→ **Exercise description**: Return only the stretch of the material below that begins with the line containing "Write a Blender" and ends with the line containing "R = math.radians", exactly; both of those lines belong to it.

→ **Material for the task**:
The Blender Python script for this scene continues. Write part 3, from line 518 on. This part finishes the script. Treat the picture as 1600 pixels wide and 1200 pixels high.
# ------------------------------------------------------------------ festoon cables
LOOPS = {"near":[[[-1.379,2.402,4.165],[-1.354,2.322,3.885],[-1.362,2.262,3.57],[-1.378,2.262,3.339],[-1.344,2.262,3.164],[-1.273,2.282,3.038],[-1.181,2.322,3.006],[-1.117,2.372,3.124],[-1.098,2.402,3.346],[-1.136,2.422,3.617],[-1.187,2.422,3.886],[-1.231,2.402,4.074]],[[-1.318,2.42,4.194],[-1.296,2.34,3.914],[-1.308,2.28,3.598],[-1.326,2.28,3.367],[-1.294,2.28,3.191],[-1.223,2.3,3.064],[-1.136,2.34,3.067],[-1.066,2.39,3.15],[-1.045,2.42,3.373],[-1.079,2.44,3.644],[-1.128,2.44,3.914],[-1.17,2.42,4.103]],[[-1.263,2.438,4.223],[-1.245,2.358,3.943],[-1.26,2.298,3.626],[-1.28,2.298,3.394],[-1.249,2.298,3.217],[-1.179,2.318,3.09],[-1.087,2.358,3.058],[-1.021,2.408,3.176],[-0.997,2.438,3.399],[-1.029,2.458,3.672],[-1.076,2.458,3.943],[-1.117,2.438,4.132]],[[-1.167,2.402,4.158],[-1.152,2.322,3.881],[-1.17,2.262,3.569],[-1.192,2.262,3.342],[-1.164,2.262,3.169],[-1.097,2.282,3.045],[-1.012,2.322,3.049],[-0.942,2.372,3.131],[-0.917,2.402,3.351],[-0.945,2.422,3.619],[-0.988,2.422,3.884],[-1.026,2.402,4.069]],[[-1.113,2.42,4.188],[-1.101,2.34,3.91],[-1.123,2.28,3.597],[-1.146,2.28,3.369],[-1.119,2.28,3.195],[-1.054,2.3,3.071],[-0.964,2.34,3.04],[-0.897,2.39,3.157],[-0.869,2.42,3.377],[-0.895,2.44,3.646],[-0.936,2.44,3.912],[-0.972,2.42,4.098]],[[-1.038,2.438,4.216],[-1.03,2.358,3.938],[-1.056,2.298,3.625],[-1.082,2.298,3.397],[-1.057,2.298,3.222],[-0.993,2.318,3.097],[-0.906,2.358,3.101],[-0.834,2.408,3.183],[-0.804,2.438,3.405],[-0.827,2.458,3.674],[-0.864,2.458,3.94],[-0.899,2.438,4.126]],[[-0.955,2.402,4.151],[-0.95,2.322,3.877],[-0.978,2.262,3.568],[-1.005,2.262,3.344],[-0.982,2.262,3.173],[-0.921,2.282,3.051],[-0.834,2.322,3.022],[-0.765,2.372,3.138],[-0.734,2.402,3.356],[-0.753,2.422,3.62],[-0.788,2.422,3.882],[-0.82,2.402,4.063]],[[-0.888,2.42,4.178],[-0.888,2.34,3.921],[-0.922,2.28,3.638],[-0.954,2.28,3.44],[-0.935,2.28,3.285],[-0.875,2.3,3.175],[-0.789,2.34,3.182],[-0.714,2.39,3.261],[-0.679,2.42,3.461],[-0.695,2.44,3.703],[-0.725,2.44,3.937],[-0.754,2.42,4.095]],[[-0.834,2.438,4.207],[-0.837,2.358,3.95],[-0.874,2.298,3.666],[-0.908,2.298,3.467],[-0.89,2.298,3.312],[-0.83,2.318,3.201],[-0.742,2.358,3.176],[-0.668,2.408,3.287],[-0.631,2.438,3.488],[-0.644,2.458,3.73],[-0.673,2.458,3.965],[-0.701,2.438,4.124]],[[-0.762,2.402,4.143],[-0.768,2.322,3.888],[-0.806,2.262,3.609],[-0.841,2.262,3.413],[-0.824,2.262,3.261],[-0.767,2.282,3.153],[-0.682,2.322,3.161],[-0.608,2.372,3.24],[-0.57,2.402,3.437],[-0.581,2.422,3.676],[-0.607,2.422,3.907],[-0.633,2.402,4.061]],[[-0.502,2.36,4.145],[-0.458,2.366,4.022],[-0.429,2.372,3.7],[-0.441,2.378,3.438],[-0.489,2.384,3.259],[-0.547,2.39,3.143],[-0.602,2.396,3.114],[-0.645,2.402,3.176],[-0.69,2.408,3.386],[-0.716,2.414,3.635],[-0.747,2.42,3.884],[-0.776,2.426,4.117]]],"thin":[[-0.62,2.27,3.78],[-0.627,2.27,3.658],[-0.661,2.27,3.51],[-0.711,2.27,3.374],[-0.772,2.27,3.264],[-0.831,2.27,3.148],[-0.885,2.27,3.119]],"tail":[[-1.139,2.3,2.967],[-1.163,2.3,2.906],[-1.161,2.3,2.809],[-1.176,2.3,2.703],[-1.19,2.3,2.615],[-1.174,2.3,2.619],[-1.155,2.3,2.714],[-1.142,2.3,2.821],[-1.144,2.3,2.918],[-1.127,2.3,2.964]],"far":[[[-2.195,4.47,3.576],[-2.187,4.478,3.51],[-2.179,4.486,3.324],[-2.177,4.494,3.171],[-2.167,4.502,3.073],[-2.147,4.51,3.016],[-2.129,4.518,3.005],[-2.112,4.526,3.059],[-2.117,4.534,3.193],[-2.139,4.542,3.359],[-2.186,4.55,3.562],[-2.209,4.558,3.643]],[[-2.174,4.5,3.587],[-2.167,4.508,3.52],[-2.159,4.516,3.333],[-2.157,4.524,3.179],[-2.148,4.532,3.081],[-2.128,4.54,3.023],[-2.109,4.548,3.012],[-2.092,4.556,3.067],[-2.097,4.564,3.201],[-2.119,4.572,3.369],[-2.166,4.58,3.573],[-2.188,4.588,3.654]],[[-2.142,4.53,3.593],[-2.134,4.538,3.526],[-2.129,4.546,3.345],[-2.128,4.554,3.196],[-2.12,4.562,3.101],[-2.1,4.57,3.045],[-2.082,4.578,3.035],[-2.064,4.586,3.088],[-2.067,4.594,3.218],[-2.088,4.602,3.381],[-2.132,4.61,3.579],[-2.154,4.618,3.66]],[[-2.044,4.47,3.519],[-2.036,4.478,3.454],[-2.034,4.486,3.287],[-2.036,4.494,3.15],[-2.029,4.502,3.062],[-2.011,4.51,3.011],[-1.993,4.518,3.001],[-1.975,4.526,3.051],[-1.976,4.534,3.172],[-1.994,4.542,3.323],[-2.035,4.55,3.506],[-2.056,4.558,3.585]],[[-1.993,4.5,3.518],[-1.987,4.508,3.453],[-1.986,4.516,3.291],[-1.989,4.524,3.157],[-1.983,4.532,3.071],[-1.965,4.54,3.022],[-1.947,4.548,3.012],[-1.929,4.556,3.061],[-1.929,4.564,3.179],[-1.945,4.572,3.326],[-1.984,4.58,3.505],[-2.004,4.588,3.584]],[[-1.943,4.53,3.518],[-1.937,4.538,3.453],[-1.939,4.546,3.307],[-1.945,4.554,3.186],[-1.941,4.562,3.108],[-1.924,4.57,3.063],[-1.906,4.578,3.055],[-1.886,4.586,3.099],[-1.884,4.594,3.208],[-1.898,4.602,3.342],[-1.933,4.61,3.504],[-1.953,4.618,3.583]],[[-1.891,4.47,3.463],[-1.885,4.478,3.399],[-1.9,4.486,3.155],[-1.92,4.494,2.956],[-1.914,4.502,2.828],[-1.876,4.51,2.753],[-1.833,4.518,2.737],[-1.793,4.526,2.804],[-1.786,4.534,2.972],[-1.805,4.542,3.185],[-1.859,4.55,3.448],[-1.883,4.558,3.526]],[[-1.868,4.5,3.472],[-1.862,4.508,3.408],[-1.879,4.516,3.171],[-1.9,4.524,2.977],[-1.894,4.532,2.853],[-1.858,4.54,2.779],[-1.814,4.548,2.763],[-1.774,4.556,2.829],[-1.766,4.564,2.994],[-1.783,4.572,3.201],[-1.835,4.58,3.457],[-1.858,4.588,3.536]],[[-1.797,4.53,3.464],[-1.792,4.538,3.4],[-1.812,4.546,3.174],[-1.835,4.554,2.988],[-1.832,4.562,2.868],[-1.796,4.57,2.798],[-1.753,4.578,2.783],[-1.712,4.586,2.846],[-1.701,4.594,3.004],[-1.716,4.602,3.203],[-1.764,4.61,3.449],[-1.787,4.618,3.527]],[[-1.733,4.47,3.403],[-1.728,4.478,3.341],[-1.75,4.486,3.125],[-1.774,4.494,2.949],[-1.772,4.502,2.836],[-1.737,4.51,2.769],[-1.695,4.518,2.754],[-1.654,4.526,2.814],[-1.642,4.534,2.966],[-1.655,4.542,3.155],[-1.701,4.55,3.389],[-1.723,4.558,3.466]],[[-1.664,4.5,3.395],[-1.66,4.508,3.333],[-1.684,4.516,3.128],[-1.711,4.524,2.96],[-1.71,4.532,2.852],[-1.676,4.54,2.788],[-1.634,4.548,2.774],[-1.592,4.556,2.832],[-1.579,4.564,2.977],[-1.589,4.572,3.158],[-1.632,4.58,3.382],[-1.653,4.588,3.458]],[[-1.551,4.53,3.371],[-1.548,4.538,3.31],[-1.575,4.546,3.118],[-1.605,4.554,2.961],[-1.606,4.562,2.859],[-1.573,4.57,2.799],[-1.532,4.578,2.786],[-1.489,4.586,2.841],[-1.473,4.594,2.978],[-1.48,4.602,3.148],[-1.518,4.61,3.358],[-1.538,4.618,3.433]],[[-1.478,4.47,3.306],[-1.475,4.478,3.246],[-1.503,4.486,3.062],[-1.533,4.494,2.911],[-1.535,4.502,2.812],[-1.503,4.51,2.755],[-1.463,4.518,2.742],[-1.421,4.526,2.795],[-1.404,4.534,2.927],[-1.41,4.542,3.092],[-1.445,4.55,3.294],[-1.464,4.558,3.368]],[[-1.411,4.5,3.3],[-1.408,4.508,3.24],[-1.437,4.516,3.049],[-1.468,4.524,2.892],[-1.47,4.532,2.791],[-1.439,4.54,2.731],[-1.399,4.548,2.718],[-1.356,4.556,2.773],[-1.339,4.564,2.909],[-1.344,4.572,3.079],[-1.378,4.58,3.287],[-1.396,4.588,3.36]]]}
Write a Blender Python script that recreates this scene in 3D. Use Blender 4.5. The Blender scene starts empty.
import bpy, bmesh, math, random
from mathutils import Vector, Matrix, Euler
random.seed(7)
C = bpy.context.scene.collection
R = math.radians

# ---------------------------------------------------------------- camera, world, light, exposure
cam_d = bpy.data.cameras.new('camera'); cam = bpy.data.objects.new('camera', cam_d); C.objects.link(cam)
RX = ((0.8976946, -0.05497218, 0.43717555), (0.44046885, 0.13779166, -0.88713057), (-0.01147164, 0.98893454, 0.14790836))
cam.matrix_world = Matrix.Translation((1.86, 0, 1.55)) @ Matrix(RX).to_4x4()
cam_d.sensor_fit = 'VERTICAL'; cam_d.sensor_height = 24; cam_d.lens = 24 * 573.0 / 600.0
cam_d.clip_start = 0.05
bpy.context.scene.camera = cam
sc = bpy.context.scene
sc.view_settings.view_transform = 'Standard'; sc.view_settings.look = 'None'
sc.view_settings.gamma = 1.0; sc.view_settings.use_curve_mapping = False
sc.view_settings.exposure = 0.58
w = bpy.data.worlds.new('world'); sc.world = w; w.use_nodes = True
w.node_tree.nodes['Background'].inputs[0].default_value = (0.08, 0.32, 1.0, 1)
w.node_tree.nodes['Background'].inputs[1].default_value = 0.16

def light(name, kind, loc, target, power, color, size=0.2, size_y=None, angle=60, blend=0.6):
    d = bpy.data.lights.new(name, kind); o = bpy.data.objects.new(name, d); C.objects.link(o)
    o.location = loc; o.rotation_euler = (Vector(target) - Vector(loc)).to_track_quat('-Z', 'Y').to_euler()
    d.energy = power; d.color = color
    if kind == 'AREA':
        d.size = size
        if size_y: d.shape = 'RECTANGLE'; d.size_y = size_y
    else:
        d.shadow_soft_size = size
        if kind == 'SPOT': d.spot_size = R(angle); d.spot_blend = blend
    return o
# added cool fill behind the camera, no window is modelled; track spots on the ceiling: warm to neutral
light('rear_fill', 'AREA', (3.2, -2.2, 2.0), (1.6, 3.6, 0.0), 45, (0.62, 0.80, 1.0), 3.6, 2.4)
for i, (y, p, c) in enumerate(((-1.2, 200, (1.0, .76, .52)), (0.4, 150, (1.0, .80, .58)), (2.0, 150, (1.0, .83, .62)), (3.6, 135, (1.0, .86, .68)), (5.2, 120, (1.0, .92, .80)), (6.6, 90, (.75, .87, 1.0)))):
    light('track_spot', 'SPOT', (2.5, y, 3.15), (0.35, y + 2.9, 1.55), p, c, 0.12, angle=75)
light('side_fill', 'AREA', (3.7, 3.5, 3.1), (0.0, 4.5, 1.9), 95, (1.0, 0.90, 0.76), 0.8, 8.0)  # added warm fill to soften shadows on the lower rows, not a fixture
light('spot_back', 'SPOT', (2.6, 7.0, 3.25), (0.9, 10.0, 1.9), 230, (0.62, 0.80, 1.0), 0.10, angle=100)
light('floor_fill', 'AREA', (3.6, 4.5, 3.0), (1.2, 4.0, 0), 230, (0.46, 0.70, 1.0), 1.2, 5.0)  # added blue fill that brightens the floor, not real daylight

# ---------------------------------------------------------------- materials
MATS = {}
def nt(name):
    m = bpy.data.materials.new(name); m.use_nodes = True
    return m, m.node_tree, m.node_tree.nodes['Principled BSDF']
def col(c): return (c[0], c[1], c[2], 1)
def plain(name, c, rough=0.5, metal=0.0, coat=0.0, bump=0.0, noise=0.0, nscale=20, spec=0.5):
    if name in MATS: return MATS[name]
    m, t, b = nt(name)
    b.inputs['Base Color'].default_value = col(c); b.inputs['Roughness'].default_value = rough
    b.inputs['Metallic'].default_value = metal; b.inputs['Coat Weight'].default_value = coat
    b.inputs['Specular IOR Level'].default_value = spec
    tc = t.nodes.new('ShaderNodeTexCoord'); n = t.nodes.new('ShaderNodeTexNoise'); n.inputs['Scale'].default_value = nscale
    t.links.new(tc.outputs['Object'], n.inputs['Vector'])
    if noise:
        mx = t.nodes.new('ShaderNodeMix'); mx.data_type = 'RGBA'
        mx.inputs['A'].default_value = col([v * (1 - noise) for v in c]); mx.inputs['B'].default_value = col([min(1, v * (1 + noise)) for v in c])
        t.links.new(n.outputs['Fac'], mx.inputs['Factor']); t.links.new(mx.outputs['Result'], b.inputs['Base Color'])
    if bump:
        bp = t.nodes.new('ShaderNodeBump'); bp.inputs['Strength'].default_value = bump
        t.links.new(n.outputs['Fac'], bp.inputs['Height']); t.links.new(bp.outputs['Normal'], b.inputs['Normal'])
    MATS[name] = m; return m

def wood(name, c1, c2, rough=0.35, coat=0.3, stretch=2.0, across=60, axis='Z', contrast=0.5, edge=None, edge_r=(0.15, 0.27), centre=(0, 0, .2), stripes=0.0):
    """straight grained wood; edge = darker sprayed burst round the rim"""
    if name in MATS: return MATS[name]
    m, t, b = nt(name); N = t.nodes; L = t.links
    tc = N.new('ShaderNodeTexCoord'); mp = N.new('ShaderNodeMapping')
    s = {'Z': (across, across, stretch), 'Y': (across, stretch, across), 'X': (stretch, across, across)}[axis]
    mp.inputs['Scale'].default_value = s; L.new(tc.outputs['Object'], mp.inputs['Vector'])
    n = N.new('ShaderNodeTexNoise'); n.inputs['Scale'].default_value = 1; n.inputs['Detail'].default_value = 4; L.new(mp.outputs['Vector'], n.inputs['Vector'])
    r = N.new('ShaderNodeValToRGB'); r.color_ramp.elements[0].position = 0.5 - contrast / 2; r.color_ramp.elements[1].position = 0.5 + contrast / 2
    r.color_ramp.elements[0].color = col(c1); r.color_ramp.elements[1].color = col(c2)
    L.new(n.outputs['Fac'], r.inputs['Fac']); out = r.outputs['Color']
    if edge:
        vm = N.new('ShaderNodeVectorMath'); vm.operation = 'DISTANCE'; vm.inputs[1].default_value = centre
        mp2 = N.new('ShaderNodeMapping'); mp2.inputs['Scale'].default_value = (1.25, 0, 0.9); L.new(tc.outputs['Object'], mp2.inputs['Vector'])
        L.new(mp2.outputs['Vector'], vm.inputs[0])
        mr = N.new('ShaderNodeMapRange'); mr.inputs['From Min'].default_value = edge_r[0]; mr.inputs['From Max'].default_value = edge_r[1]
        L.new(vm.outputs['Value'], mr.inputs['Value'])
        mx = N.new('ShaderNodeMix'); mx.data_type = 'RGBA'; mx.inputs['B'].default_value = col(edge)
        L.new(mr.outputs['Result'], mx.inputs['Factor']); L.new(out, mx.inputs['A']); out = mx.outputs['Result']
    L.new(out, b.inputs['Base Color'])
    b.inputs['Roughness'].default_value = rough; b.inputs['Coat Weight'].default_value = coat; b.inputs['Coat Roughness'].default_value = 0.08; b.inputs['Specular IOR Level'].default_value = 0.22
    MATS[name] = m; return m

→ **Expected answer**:
Write a Blender Python script that recreates this scene in 3D. Use Blender 4.5. The Blender scene starts empty.
import bpy, bmesh, math, random
from mathutils import Vector, Matrix, Euler
random.seed(7)
C = bpy.context.scene.collection
R = math.radians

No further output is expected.